_WRITTEN TASK_:
Below is a listing. Return the lines from the one that contains "1600 pixels high." to the one that contains "col = sc.collection", both ends included, verbatim and with no pictures.

Records with scene code:

──────

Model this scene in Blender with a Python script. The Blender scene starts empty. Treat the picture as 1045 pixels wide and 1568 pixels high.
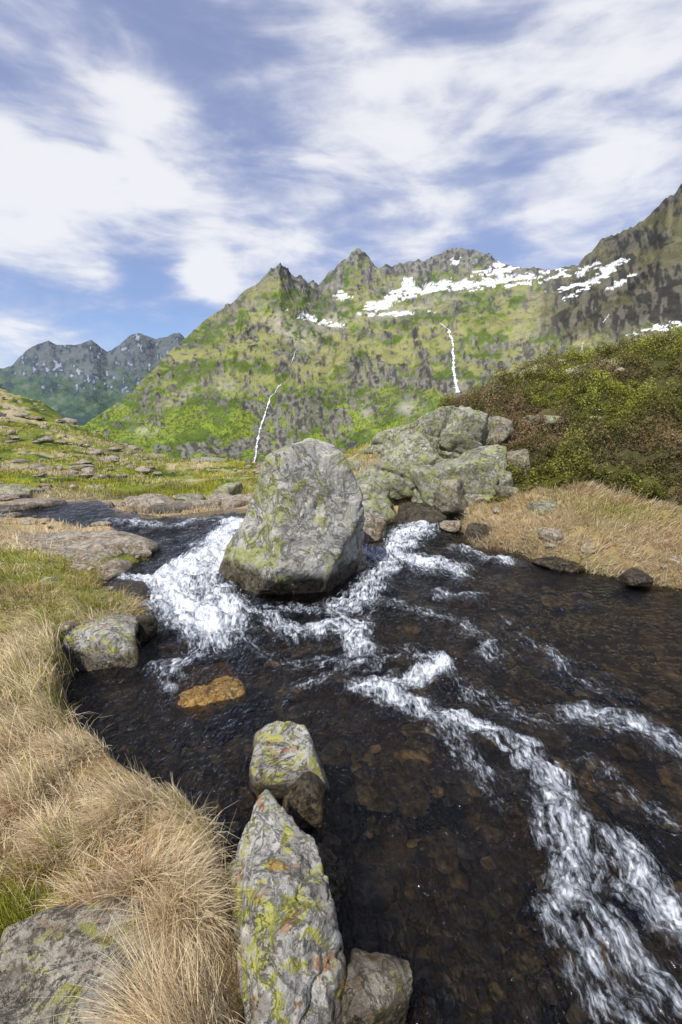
import bpy, math, numpy as np
from mathutils import Vector
rng=np.random.default_rng(7)
EYE=1.7; PITCH=math.radians(10.9); F=697.0
cp,sp=math.cos(PITCH),math.sin(PITCH)
# ---- survey helper: photo bearing + real distance -> world position
def bearing(u,v):
    xx=(u-522.5)/F; yy=(784.0-v)/F
    return np.array([xx,cp+sp*yy,-sp+cp*yy])
def S(u,v,t):
    return bearing(u,v)*t+np.array([0,0,EYE])
SL=0.03
def wz(y): return SL*(np.clip(y,-2,14)-1.0)
def on_level(u,v,h=0.0):
    d=bearing(u,v); t=(h-SL-EYE)/(d[2]-SL*d[1]); return d*t+np.array([0,0,EYE])
def azel(u,v):
    d=bearing(u,v); return math.atan2(d[0],d[1]), math.atan2(d[2],math.hypot(d[0],d[1]))
# ---- noise
def _h(i,j,k,s):
    n=(i*374761393+j*668265263+k*2147483647*3+s*1274126177)&0xffffffff
    n=((n^(n>>13))*1274126177)&0xffffffff
    n=((n^(n>>16))*2246822519)&0xffffffff
    return ((n^(n>>15))&0xffffff)/float(0xffffff)*2-1
def vn(x,y,z,s=0):
    x,y,z=np.broadcast_arrays(x,y,z)
    xi=np.floor(x).astype(np.int64);yi=np.floor(y).astype(np.int64);zi=np.floor(z).astype(np.int64)
    fx=x-xi;fy=y-yi;fz=z-zi
    fx=fx*fx*(3-2*fx);fy=fy*fy*(3-2*fy);fz=fz*fz*(3-2*fz)
    def L(a,b,t): return a+(b-a)*t
    r=[]
    for dz in (0,1):
        a=L(_h(xi,yi,zi+dz,s),_h(xi+1,yi,zi+dz,s),fx)
        b=L(_h(xi,yi+1,zi+dz,s),_h(xi+1,yi+1,zi+dz,s),fx)
        r.append(L(a,b,fy))
    return L(r[0],r[1],fz)
def fbm(x,y,z=0.0,o=5,s=0,g=.5,l=2.07):
    a=1;t=0;n=0
    for k in range(o):
        t=t+a*vn(x+k*13.7,y+k*7.3,z+k*3.1,s+k*17); n+=a; a*=g; x=x*l;y=y*l;z=z*l
    return t/n
def ridged(x,y,z=0.0,o=5,s=0,g=.5,l=2.1):
    a=1;t=0;n=0
    for k in range(o):
        t=t+a*(1-2*np.abs(vn(x+k*13.7,y+k*7.3,z+k*3.1,s+k*17))); n+=a; a*=g; x=x*l;y=y*l;z=z*l
    return t/n
def ss(a,b,x):
    t=np.clip((x-a)/(b-a),0,1); return t*t*(3-2*t)
def mixc(c,col,f):
    return c*(1-f[...,None])+np.asarray(col)*f[...,None]
# ---- mesh helper
def mk(name,V,Fc,mat,attrs=None,smooth=True,parent=None):
    V=np.asarray(V,dtype=np.float32); Fc=np.asarray(Fc,dtype=np.int32)
    me=bpy.data.meshes.new(name)
    me.vertices.add(len(V)); me.vertices.foreach_set('co',V.ravel())
    n,k=Fc.shape
    me.loops.add(n*k); me.loops.foreach_set('vertex_index',Fc.ravel())
    me.polygons.add(n)
    me.polygons.foreach_set('loop_start',np.arange(0,n*k,k,dtype=np.int32))
    me.polygons.foreach_set('loop_total',np.full(n,k,dtype=np.int32))
    me.polygons.foreach_set('use_smooth',np.full(n,smooth,dtype=bool))
    me.update(calc_edges=True)
    if attrs:
        for an,arr in attrs.items():
            a=me.color_attributes.new(an,'FLOAT_COLOR','POINT')
            arr=np.asarray(arr,dtype=np.float32)
            if arr.shape[1]==3: arr=np.hstack([arr,np.ones((len(arr),1),np.float32)])
            a.data.foreach_set('color',arr.ravel())
    me.materials.append(mat)
    ob=bpy.data.objects.new(name,me); bpy.context.scene.collection.objects.link(ob)
    if parent: ob.parent=parent
    return ob
def grid_faces(nr,nc):
    i=np.arange(nr-1)[:,None]*nc+np.arange(nc-1)[None,:]
    i=i.ravel(); return np.stack([i,i+1,i+nc+1,i+nc],1)
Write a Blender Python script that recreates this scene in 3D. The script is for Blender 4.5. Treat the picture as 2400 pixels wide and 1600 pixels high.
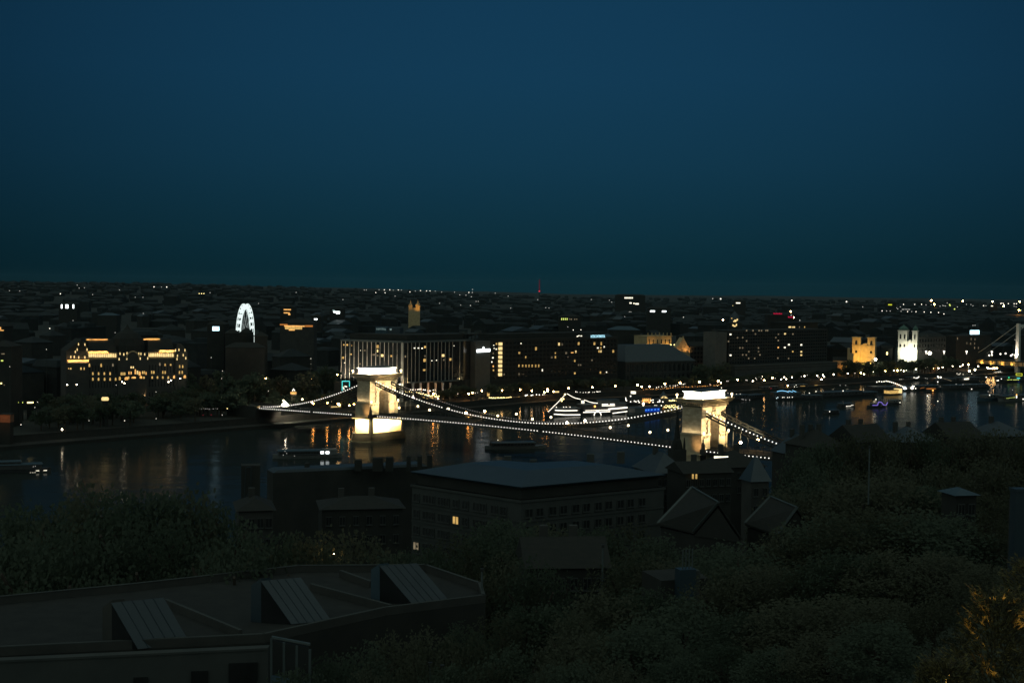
import bpy, math, random
from mathutils import Vector, Matrix
random.seed(11)
rad = math.radians
sc = bpy.context.scene
for o in list(bpy.data.objects):
    bpy.data.objects.remove(o)
col = sc.collection

# ------------------------------------------------------------------ camera
CZ, F, PT, RO = 80.0, 3200.0, math.atan(0.04), 0.012      # eye height over the river, focal length (px of a 2400 px frame), tilt, roll
cp, sp, cr, sr = math.cos(PT), math.sin(PT), math.cos(RO), math.sin(RO)
RT, UP, FW = Vector((1, 0, 0)), Vector((0, sp, cp)), Vector((0, cp, -sp))
cam = bpy.data.cameras.new('camera')
cam.lens, cam.sensor_width = 36 * F / 2400, 36
cam.clip_start, cam.clip_end = 1, 60000
co = bpy.data.objects.new('camera', cam); col.objects.link(co)
ix, iy = RT * cr + UP * sr, UP * cr - RT * sr
co.matrix_world = Matrix(((ix.x, iy.x, -FW.x, 0), (ix.y, iy.y, -FW.y, 0), (ix.z, iy.z, -FW.z, CZ), (0, 0, 0, 1)))
sc.camera = co
# ------------------------------------------------------------------ sky: late blue hour
w = bpy.data.worlds.new('World'); sc.world = w; w.use_nodes = True
nt = w.node_tree; nt.nodes.clear()
N = nt.nodes.new; L = nt.links.new
out = N('ShaderNodeOutputWorld'); bg = N('ShaderNodeBackground'); L(bg.outputs[0], out.inputs[0])
tc = N('ShaderNodeTexCoord'); sep = N('ShaderNodeSeparateXYZ'); L(tc.outputs['Generated'], sep.inputs[0])
ramp = N('ShaderNodeValToRGB'); L(sep.outputs['Z'], ramp.inputs[0])
el = ramp.color_ramp.elements
el[0].position = 0.0; el[0].color = (0.0018, 0.0200, 0.0295, 1)
el[1].position = 1.0; el[1].color = (0.0050, 0.0330, 0.0760, 1)
for p_, c_ in ((0.035, (0.0040, 0.0285, 0.0455, 1)), (0.09, (0.0055, 0.0370, 0.0700, 1)), (0.15, (0.0060, 0.0412, 0.0860, 1)), (0.25, (0.0058, 0.0390, 0.0860, 1))):
    e_ = el.new(p_); e_.color = c_
# sky strength fades away from the view centre, imitating dark lens corners
nrm = N('ShaderNodeVectorMath'); nrm.operation = 'DOT_PRODUCT'; L(tc.outputs['Generated'], nrm.inputs[0]); nrm.inputs[1].default_value = (0.02, 0.985, 0.17)
mr = N('ShaderNodeMapRange'); L(nrm.outputs['Value'], mr.inputs['Value'])
mr.inputs['From Min'].default_value = 0.88; mr.inputs['From Max'].default_value = 1.0
mr.inputs['To Min'].default_value = 0.40; mr.inputs['To Max'].default_value = 1.02
L(ramp.outputs[0], bg.inputs['Color']); L(mr.outputs[0], bg.inputs['Strength'])
# ------------------------------------------------------------------ the soft afterglow in the west, behind the viewer
sun = bpy.data.lights.new('dusk_glow', 'SUN'); sun.energy = 0.76; sun.angle = rad(165); sun.color = (0.82, 1.0, 0.80)
so = bpy.data.objects.new('dusk_glow', sun); col.objects.link(so)
so.rotation_euler = (rad(40), 0, rad(-14))
# ------------------------------------------------------------------ exposure and sampling
vs = sc.view_settings
sc.display_settings.display_device = 'sRGB'
vs.view_transform = 'Standard'; vs.look = 'None'; vs.exposure = 0; vs.gamma = 1; vs.use_curve_mapping = False
sc.render.engine = 'CYCLES'
cy = sc.cycles
cy.use_denoising = True; cy.max_bounces = 4; cy.diffuse_bounces = 2; cy.glossy_bounces = 3; cy.transmission_bounces = 2
cy.sample_clamp_indirect = 2.0; cy.caustics_reflective = False; cy.caustics_refractive = False
try: cy.denoiser = 'OPENIMAGEDENOISE'
except Exception: pass
sc.render.filter_size = 1.5

# ------------------------------------------------------------------ helpers: where things stand
def ray(px, py):
    dx, dy = px - 1200, 800 - py
    a, b = (dx * cr - dy * sr) / F, (dy * cr + dx * sr) / F
    return RT * a + UP * b + FW
def atY(px, py, Y):
    v = ray(px, py); return Vector((0, 0, CZ)) + v * (Y / v.y)
def atz(px, py, z):
    v = ray(px, py); return Vector((0, 0, CZ)) + v * ((z - CZ) / v.z)
def onplane(px, py, o, d):
    """the point of a vertical plane (through o along d) that is seen at a place of the photograph"""
    v = ray(px, py)
    t = (o[0] * d[1] - o[1] * d[0]) / (v.x * d[1] - v.y * d[0])
    return Vector((0, 0, CZ)) + v * t
U = Vector((-.7507, .6607, 0)); RV = Vector((.6607, .7507, 0))       # along the bridge to the far bank; downstream
P2, P1 = Vector((81.7, 576, 0)), Vector((-70.1, 709.6, 0))            # the two bridge towers
BANK = [Vector(v) for v in ((-700, 120, 0), (-330, 540, 0), (-222, 662, 0), (-130, 760, 0), (30, 942, 0), (148, 1026, 0), (400, 1257, 0), (560, 1400, 0), (1100, 1860, 0))]
GZ = 4.5
def bank(px):
    a = (px - 1200) / F
    for p, q in zip(BANK, BANK[1:]):
        d = q - p; den = d.x - a * d.y
        if abs(den) < 1e-9: continue
        t = (a * p.y - p.x) / den
        if -1e-6 <= t <= 1: return p.y + d.y * t
    return 1500
def terr(Y, a=-.3):
    pts = ((0, GZ), (2600, GZ), (3600, 22), (5000, 44), (7000, 58), (9500, 66), (14000, 66)); kk = min(1, max(0, (.10 - a) / .40)); kk = kk * kk * (3 - 2 * kk)
    for (ya, za), (yb, zb) in zip(pts, pts[1:]):
        if Y <= yb: return GZ + (za + (zb - za) * (Y - ya) / (yb - ya) - GZ) * kk
    return GZ + (66 - GZ) * kk
def far_at(px, py, lift):
    v = ray(px, py); Y = 1000
    while Y < 9000:
        if CZ + v.z * Y / v.y <= terr(Y, (px - 1200) / F) + lift: break
        Y *= 1.01
    return Vector((0, 0, CZ)) + v * (Y / v.y)
BB = Vector((145, 520, 0))
def hill(x, y):
    q = (Vector((x, y, 0)) - BB).dot(U)
    pts = ((-600, 74), (-235, 70), (-215, 64), (-195, 55), (-170, 44), (-140, 33), (-100, 21), (-60, 12), (-20, 6.5), (0, 5), (900, 5))
    for (a, za), (b, zb) in zip(pts, pts[1:]):
        if q <= b: return za + (zb - za) * (q - a) / (b - a)
    return 5
ORD = 'first second third fourth fifth sixth seventh eighth ninth tenth eleventh twelfth thirteenth fourteenth fifteenth sixteenth seventeenth eighteenth nineteenth twentieth'.split()
for t_, te_ in (('twenty', ''), ('thirty', 'thirtieth'), ('forty', 'fortieth'), ('fifty', 'fiftieth'), ('sixty', 'sixtieth'), ('seventy', 'seventieth')):
    if te_: ORD.append(te_)
    ORD += [t_ + '-' + a for a in ORD[:9]]
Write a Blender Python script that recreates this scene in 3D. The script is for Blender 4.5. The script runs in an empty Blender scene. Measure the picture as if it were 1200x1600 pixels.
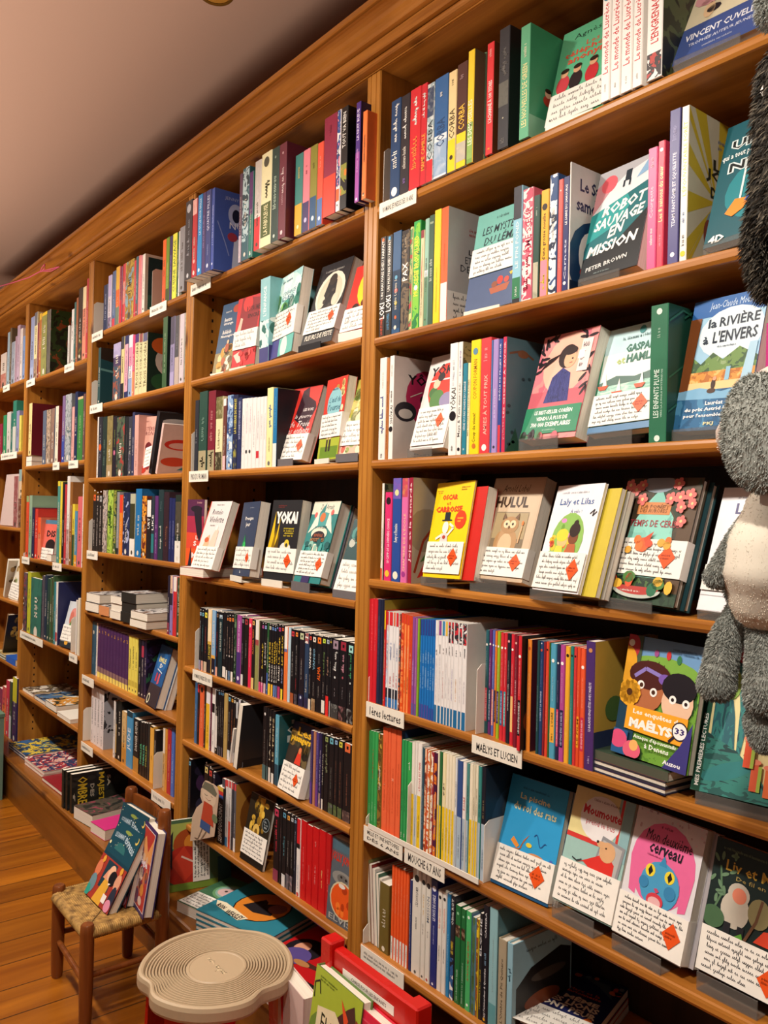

──────

_RESULT_:
Write a Blender Python script that recreates this scene in 3D. The script is for Blender 4.5. Treat the picture as 2400 pixels wide and 1600 pixels high.
import bpy, math, random
from mathutils import Vector, Matrix
random.seed(11)
rad = math.radians
sc = bpy.context.scene
for o in list(bpy.data.objects):
    bpy.data.objects.remove(o)
col = sc.collection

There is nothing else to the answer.